The possible explanation would be that Riddle changed the entrance to the Chamber of Secrets and came up with the idea of using the plumbing to attack students. But it says it took him to his sixth year just to open the Chamber, it certainly doesn’t say anything about undergoing a renovation. And if that was the case why did he need to change the original entrance? Why pick a girls’ bathroom of all places (did it, due to some renovation, end up covering the old entrance?) what was Slytherin’s original Basilisk delivery method? Just loose a dirty great snake in the castle? Not exactly subtle or cunning.

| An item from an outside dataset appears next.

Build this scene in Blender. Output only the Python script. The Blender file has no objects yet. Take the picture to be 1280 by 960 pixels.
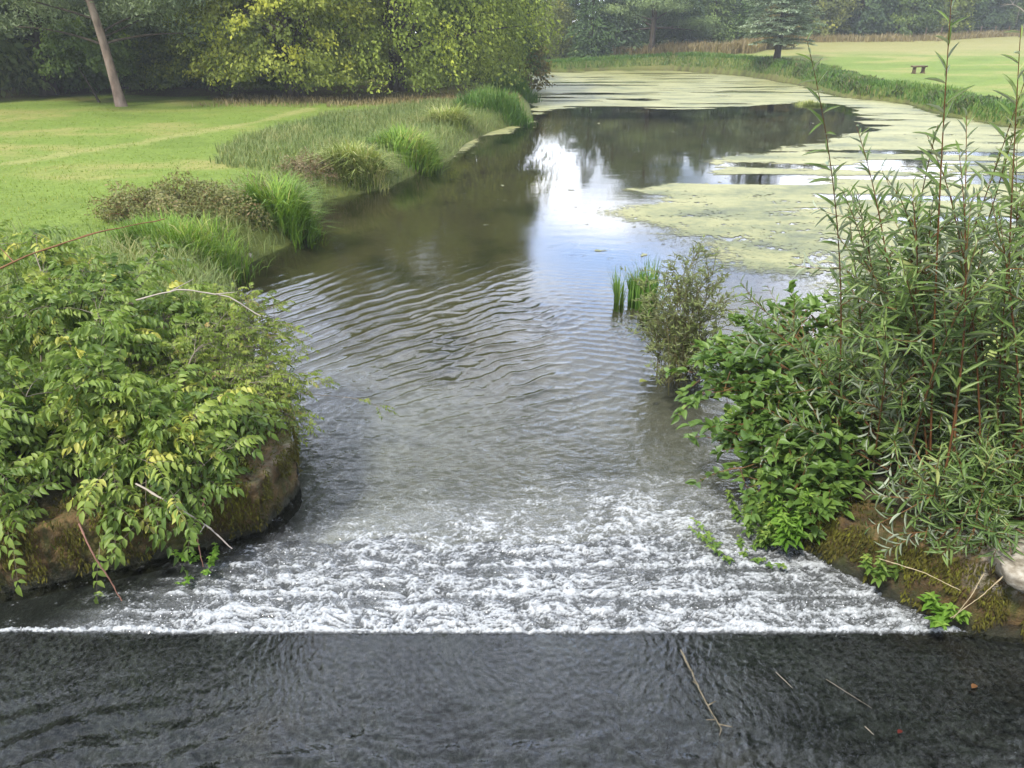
import bpy, math
import numpy as np
from math import radians as R
rng = np.random.default_rng(11)
sc = bpy.context.scene
COL = sc.collection

# ------------------------------------------------------------------ numeric helpers
def sstep(a, b, x):
    t = np.clip((x - a) / (b - a), 0, 1)
    return t * t * (3 - 2 * t)

def _h(ix, iy, seed):
    n = (ix.astype(np.int64) * 374761393 + iy.astype(np.int64) * 668265263 + seed * 974634777) & 0xffffffff
    n = ((n ^ (n >> 13)) * 1274126177) & 0xffffffff
    n = n ^ (n >> 16)
    return (n & 0xffff) / 65535.0 * 2 * math.pi

def noise(x, y, seed=0):
    ix = np.floor(x); iy = np.floor(y)
    fx = x - ix; fy = y - iy
    u = fx * fx * fx * (fx * (fx * 6 - 15) + 10); v = fy * fy * fy * (fy * (fy * 6 - 15) + 10)
    def g(dx, dy):
        a = _h(ix + dx, iy + dy, seed)
        return np.cos(a) * (fx - dx) + np.sin(a) * (fy - dy)
    return 1.5 * ((g(0, 0) * (1 - u) + g(1, 0) * u) * (1 - v) + (g(0, 1) * (1 - u) + g(1, 1) * u) * v)

def fbm(x, y, o=4, seed=0, gain=.5):
    s = 0; a = 1.0; t = 0
    for k in range(o):
        s = s + a * noise(x, y, seed + k * 17); t += a
        x = x * 2.03 + 5.1; y = y * 2.03 - 3.7; a *= gain
    return s / t

def ridged(x, y, o=4, seed=0):
    s = 0; a = 1.0; t = 0
    for k in range(o):
        s = s + a * (1 - np.abs(noise(x, y, seed + k * 31)) * 2); t += a
        x = x * 2.1 + 1.7; y = y * 2.1 + 9.2; a *= .55
    return s / t

def nrm(v):
    return v / (np.linalg.norm(v, axis=-1, keepdims=True) + 1e-9)

def poly_sd(x, y, P):
    """signed distance to a closed polygon, positive outside"""
    P = np.asarray(P, float); n = len(P)
    d = np.full(x.shape, 1e9); ins = np.zeros(x.shape, bool)
    for i in range(n):
        ax, ay = P[i]; bx, by = P[(i + 1) % n]
        ex, ey = bx - ax, by - ay
        t = np.clip(((x - ax) * ex + (y - ay) * ey) / (ex * ex + ey * ey + 1e-12), 0, 1)
        d = np.minimum(d, (x - ax - t * ex) ** 2 + (y - ay - t * ey) ** 2)
        if ay != by:
            c = ((ay > y) != (by > y)) & (x < (bx - ax) * (y - ay) / (by - ay) + ax)
            ins ^= c
    d = np.sqrt(d)
    return np.where(ins, -d, d)

# ------------------------------------------------------------------ mesh helpers
def mesh(name, V, F, mats, attrs=None, smooth=False, midx=None):
    me = bpy.data.meshes.new(name)
    V = np.asarray(V, np.float32).reshape(-1, 3)
    if not isinstance(F, (list, tuple)): F = [F]
    F = [np.asarray(f, np.int32) for f in F if len(f)]
    nf = sum(len(f) for f in F)
    loops = np.concatenate([f.ravel() for f in F])
    tot = np.concatenate([np.full(len(f), f.shape[1], np.int32) for f in F])
    st = np.concatenate([[0], np.cumsum(tot)[:-1]]).astype(np.int32)
    me.vertices.add(len(V)); me.vertices.foreach_set('co', V.ravel())
    me.loops.add(len(loops)); me.loops.foreach_set('vertex_index', loops)
    me.polygons.add(nf); me.polygons.foreach_set('loop_start', st)
    me.polygons.foreach_set('loop_total', tot)
    if smooth: me.polygons.foreach_set('use_smooth', np.ones(nf, bool))
    if midx is not None: me.polygons.foreach_set('material_index', np.asarray(midx, np.int32))
    me.update(calc_edges=True)
    for k, a in (attrs or {}).items():
        a = np.asarray(a, np.float32)
        if a.ndim == 1:
            at = me.attributes.new(k, 'FLOAT', 'POINT'); at.data.foreach_set('value', a)
        else:
            at = me.attributes.new(k, 'FLOAT_COLOR', 'POINT')
            at.data.foreach_set('color', np.concatenate([a, np.ones((len(a), 1), np.float32)], 1).ravel())
    for m in (mats if isinstance(mats, (list, tuple)) else [mats]): me.materials.append(m)
    return me

def obj(name, me, parent=None, label=None, cat=None, group=None, kind=None, color=None, loc=None):
    o = bpy.data.objects.new(name, me); COL.objects.link(o)
    if parent: o.parent = parent
    tag(o, label, cat, group, kind)
    if color is not None: o.color = (*color, 1)
    if loc is not None: o.location = loc
    return o

def tag(o, label=None, cat=None, group=None, kind=None):
    if label: o['label'] = label
    if cat: o['category'] = cat
    if group: o['group'] = group
    if kind: o['kind'] = kind
    return o

def thing(name, label, cat, loc=(0, 0, 0), group=None):
    o = bpy.data.objects.new(name, None); COL.objects.link(o)
    o.location = loc; o.empty_display_size = .2
    return tag(o, label, cat, group)

class Geo:
    """collects vertices, faces and one random value per vertex"""
    def __init__(s): s.V = []; s.F = {3: [], 4: []}; s.A = []; s.n = 0
    def add(s, V, F, a=None):
        V = np.asarray(V, np.float32).reshape(-1, 3); F = np.asarray(F)
        s.V.append(V); s.F[F.shape[1]].append(F + s.n)
        s.A.append(np.zeros(len(V)) if a is None else np.asarray(a)); s.n += len(V)
    def mesh(s, name, mat, smooth=False, off=(0, 0, 0)):
        F = [np.concatenate(f) for f in s.F.values() if f]
        return mesh(name, np.concatenate(s.V) - np.asarray(off, np.float32), F, mat, {'v': np.concatenate(s.A)}, smooth)

def tubes(g, P, r0, r1, k=5, power=1.0, a=None, rough=0):
    """P (M,n,3) centre lines"""
    P = np.asarray(P, float)
    M, n, _ = P.shape
    T = nrm(np.gradient(P, axis=1))
    ref = np.where(np.abs(T[..., 2:3]) > .9, np.array([1., .1, 0]), np.array([.1, .2, 1.]))
    A = nrm(np.cross(T, ref)); B = np.cross(T, A)
    s = np.linspace(0, 1, n) ** power
    r = np.asarray(r0).reshape(-1, 1) * (1 - s) + np.asarray(r1).reshape(-1, 1) * s
    r = np.broadcast_to(r, (M, n))
    if rough: r = r * (1 + rough * rng.standard_normal((M, n)))
    th = np.arange(k) / k * 2 * np.pi
    V = P[:, :, None] + r[:, :, None, None] * (np.cos(th)[None, None, :, None] * A[:, :, None] + np.sin(th)[None, None, :, None] * B[:, :, None])
    i = np.arange(n - 1)[:, None] * k; j = np.arange(k)[None]
    q = np.stack([i + j, i + (j + 1) % k, i + k + (j + 1) % k, i + k + j], -1).reshape(-1, 4)
    F = (q[None] + (np.arange(M) * n * k)[:, None, None]).reshape(-1, 4)
    av = np.repeat(rng.random(M) if a is None else np.broadcast_to(a, (M,)), n * k)
    g.add(V, F, av)

def bez(p0, p1, p2, n=9):
    t = np.linspace(0, 1, n)[None, :, None]
    return (1 - t) ** 2 * p0[:, None] + 2 * t * (1 - t) * p1[:, None] + t * t * p2[:, None]

def leaf_tmpl(st, fold=.25, droop=.25, centre=True):
    """st: list of (x, halfwidth). returns verts in (length, width, normal) space"""
    V = []; F = []
    for x, w in st:
        z = -droop * x * x
        if centre: V += [(x, -w, z + fold * w), (x, 0, z), (x, w, z + fold * w)]
        else: V += [(x, -w, z), (x, w, z)]
    c = 3 if centre else 2
    for i in range(len(st) - 1):
        for j in range(c - 1):
            F.append((i * c + j, (i + 1) * c + j, (i + 1) * c + j + 1, i * c + j + 1))
    return np.array(V, float), np.array(F)

LANCE = leaf_tmpl([(0, .03), (.2, .42), (.5, .5), (.8, .3), (1, .01)], .3, .3)
WLEAF = leaf_tmpl([(0, .03), (.2, .40), (.5, .5), (.8, .3), (1, .01)], .2, .10)
OVATE = leaf_tmpl([(0, .03), (.22, .46), (.5, .5), (.8, .26), (1, .01)], .35, .25)
LEAFLET = leaf_tmpl([(0, .04), (.3, .5), (.65, .4), (1, .01)], .35, .3)
SMALL = leaf_tmpl([(0, .05), (.45, .5), (1, .02)], 0, .3, False)
CARD = (np.array([(0, 0, 0), (.4, -.5, .08), (1, 0, -.1), (.5, .5, .08)], float), np.array([(0, 1, 2, 3)]))

def leaves(g, T, O, D, N, L, Wd, a=None):
    TV, TF = T
    O = np.asarray(O, float).reshape(-1, 3); D = nrm(D); S = nrm(np.cross(N, D)); N = np.cross(D, S)
    n = len(O)
    L = np.broadcast_to(L, (n,)); Wd = np.broadcast_to(Wd, (n,))
    V = (O[:, None] + TV[None, :, 0, None] * (D * L[:, None])[:, None] + TV[None, :, 1, None] * (S * Wd[:, None])[:, None]
         + TV[None, :, 2, None] * (N * L[:, None])[:, None])
    K = len(TV)
    F = (TF[None] + (np.arange(n) * K)[:, None, None]).reshape(-1, TF.shape[1])
    a = rng.random(n) if a is None else a
    g.add(V, F, np.repeat(np.clip(a, 0, 1), K))

def blades(g, O, h, lean, w, a=None, az=None):
    O = np.asarray(O, float); n = len(O)
    az = rng.random(n) * 2 * np.pi if az is None else az
    d = np.stack([np.cos(az), np.sin(az), np.zeros(n)], 1); sd = np.stack([-np.sin(az), np.cos(az), np.zeros(n)], 1)
    s = np.array([0, .35, .7, 1.]); ww = np.array([.8, 1., .65, .05])
    h = np.broadcast_to(h, (n,)); lean = np.broadcast_to(lean, (n,)); w = np.broadcast_to(w, (n,))
    out = (h * lean)[:, None] * s ** 2
    up = h[:, None] * (s - np.minimum(lean, 1.6)[:, None] * .38 * s ** 3)
    C = O[:, None] + d[:, None] * out[..., None] + np.array([0, 0, 1.]) * up[..., None]
    hw = (w[:, None] * ww * .5)[..., None] * sd[:, None]
    V = np.stack([C - hw, C + hw], 2)
    q = np.array([(2 * i, 2 * i + 1, 2 * i + 3, 2 * i + 2) for i in range(3)])
    F = (q[None] + (np.arange(n) * 8)[:, None, None]).reshape(-1, 4)
    a = rng.random(n) if a is None else a
    g.add(V, F, np.repeat(np.clip(a, 0, 1), 8))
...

So anyway, another mystery.

5) Lockhart and the Werewolves

Remember Wanderings With Werewolves? Yup, that’s one of Lockhart’s books and in the Chamber of Secrets he treats his class to a dramatic reading from it. ‘I then screwed up my remaining strength and performed the immensely complex Homorphus Charm – he let out a piteous moan – go on, Harry – higher than that – good – the fur vanished – the fangs shrank – and he turned back into a man. Simple, yet effective – and another village will remember me forever as the hero who delivered them from the monthly terror of werewolf attacks.’ In case you didn’t get that, that’s Lockhart saying you can cure werewolves, but then he always makes shit up, yes? Well in this case no, he later states ‘No one wants to read about some ugly old Armenian warlock, even if he did save a village from werewolves.’ So it did happen, he just didn’t do it. So maybe it can be done, it’s just really dangerous or difficult? Except in the Order of the Pheonix Mr Weasley flat out says there is no cure at all.

So explanations, possibly the Homorphus Charm is some sort of Quibbler-esque wizarding myth that the Armenian Warlock was lying about. Or the Homorphus Charm only transformed him temporarily and then the poor werewolf got appropriate treatment?